Data entries:
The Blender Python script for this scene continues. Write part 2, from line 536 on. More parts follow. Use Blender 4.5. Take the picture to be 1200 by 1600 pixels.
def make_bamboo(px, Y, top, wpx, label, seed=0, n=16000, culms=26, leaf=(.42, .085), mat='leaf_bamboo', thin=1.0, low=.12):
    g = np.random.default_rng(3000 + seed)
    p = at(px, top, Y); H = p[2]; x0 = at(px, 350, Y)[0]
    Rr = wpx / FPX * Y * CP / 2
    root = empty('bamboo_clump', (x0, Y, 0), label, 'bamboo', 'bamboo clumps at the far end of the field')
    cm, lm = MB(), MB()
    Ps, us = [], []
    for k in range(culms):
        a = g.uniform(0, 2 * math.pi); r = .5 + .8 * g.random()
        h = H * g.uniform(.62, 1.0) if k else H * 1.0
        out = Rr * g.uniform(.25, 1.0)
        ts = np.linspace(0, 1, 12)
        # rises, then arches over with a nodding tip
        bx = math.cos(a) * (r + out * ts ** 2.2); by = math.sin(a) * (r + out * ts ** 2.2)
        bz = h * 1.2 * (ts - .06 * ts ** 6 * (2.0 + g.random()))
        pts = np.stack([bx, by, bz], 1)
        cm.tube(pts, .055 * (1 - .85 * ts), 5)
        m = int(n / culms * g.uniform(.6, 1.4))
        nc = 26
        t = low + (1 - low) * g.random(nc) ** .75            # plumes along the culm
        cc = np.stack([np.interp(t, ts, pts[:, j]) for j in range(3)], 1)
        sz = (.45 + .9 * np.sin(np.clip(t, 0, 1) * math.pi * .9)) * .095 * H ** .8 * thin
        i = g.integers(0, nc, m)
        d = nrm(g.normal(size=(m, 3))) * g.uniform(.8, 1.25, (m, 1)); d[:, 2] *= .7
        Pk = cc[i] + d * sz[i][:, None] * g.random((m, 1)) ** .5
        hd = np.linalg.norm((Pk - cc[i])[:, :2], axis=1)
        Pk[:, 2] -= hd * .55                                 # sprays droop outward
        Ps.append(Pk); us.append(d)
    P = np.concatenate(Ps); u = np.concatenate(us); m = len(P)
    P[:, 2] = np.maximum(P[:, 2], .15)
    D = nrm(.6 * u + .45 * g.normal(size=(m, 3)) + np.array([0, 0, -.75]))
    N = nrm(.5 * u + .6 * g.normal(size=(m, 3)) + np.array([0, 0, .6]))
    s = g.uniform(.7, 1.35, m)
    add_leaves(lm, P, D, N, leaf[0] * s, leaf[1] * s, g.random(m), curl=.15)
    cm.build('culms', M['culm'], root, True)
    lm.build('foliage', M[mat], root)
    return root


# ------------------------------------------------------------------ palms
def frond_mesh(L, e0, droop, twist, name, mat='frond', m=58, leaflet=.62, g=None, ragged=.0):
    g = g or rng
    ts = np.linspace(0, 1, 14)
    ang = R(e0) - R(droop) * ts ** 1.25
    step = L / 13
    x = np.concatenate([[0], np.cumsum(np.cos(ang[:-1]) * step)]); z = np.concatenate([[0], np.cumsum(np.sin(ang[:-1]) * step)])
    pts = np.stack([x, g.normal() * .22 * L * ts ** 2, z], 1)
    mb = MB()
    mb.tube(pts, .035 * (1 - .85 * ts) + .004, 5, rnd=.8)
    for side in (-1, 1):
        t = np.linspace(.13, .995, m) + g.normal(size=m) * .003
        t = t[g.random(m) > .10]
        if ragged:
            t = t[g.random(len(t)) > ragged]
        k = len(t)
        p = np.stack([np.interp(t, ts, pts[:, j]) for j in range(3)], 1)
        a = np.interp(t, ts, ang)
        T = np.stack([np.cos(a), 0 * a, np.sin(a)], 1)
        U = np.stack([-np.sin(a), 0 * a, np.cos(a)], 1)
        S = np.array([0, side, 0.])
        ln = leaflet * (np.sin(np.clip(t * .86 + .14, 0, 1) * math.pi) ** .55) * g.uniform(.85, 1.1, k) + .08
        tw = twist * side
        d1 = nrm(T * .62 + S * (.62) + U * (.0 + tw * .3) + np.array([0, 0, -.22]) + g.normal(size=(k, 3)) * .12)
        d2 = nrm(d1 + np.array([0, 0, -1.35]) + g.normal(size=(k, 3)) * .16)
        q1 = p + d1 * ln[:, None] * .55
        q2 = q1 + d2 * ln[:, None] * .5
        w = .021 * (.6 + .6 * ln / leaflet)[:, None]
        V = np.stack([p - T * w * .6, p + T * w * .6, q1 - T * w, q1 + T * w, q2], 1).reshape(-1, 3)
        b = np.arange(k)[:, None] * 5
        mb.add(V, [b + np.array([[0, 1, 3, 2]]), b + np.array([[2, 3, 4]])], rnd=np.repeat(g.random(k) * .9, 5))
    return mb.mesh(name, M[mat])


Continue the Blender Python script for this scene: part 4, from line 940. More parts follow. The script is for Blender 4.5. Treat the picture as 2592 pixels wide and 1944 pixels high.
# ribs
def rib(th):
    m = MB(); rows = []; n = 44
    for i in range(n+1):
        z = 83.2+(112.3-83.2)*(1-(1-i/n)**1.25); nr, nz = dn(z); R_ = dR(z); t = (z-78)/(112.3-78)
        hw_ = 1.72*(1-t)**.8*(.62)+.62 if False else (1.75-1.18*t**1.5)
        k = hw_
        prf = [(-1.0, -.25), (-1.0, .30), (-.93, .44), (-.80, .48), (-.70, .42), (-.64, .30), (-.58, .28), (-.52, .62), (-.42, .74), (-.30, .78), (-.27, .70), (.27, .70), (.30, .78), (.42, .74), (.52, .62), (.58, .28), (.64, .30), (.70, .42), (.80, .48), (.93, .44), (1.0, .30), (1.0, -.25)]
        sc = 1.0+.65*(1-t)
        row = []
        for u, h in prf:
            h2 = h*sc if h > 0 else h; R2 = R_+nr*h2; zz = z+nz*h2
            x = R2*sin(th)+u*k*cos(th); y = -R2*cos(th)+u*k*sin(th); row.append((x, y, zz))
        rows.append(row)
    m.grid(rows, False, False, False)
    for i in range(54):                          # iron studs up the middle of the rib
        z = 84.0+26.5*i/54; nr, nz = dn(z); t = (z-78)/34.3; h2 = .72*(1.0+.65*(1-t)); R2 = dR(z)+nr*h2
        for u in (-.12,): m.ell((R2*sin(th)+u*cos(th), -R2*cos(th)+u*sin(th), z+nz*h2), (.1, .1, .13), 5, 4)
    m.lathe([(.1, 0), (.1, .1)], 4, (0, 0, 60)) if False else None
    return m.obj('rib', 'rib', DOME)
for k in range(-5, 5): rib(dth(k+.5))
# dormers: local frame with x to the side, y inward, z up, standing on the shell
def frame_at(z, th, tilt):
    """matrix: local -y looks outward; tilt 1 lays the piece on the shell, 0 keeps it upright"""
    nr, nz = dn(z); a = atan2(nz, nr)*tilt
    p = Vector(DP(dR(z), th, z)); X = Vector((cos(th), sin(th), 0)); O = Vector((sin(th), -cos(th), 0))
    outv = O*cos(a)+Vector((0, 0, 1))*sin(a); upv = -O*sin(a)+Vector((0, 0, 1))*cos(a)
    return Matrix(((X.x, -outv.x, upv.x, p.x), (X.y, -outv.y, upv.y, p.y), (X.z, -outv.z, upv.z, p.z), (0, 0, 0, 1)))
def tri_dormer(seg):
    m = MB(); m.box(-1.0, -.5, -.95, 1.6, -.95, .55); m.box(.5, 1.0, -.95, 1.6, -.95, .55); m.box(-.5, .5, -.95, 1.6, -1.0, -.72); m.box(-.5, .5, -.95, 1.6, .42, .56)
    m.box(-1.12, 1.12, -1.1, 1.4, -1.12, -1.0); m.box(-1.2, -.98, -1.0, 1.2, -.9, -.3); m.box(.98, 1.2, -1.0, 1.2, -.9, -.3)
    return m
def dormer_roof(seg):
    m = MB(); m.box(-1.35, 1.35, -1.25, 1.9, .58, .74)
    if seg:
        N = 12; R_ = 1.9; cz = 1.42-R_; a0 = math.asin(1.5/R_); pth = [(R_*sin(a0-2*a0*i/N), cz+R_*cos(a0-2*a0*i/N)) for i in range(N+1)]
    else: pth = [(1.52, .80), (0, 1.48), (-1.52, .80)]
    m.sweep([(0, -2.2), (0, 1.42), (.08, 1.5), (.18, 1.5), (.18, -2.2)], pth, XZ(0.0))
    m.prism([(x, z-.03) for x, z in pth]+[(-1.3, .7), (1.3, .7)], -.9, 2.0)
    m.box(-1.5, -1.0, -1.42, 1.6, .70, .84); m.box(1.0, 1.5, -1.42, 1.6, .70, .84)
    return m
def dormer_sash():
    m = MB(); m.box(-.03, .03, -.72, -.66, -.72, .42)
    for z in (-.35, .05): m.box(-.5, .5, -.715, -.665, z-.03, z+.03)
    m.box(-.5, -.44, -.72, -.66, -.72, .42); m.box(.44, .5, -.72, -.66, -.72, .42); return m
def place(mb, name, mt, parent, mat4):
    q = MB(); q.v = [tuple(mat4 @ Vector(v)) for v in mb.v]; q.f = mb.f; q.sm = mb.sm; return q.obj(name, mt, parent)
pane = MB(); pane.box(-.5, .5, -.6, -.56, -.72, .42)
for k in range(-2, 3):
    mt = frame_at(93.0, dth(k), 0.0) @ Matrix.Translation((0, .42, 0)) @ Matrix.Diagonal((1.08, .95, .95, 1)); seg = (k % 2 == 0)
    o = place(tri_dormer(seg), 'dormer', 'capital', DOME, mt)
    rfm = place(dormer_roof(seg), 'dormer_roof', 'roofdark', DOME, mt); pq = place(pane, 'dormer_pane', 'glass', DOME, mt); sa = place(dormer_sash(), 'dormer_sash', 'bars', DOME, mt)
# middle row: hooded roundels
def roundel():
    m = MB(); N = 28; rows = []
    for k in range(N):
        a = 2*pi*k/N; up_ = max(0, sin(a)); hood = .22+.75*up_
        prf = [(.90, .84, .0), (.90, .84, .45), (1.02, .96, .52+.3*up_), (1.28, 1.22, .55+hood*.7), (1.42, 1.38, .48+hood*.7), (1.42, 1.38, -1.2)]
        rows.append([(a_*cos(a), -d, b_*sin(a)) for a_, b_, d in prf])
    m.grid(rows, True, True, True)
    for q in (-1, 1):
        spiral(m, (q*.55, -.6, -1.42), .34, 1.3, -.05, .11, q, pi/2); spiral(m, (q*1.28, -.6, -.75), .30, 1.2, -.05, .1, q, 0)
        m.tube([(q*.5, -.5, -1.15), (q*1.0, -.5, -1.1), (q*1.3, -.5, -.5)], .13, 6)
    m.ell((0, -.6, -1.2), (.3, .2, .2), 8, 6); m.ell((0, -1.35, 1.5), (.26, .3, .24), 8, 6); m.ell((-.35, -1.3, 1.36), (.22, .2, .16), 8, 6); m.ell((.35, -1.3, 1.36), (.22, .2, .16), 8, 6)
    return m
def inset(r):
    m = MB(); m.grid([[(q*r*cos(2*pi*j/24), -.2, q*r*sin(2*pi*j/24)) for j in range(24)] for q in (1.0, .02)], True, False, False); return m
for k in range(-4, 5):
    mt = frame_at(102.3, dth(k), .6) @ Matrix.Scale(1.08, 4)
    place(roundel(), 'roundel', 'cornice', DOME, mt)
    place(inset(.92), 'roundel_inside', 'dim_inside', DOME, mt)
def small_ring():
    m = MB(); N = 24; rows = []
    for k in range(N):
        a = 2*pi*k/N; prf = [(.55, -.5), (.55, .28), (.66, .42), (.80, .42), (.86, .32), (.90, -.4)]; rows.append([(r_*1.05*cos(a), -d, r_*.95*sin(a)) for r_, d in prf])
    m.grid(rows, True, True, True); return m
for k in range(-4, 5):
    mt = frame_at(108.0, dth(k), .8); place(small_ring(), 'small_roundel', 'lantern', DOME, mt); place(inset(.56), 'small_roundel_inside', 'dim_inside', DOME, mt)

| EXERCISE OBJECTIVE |
Gather up the lines that contain the word "Python".

| REPLY |
The Blender Python script for this scene continues. Write part 2, from line 536 on. More parts follow. Use Blender 4.5. Take the picture to be 1200 by 1600 pixels.
Continue the Blender Python script for this scene: part 4, from line 940. More parts follow. The script is for Blender 4.5. Treat the picture as 2592 pixels wide and 1944 pixels high.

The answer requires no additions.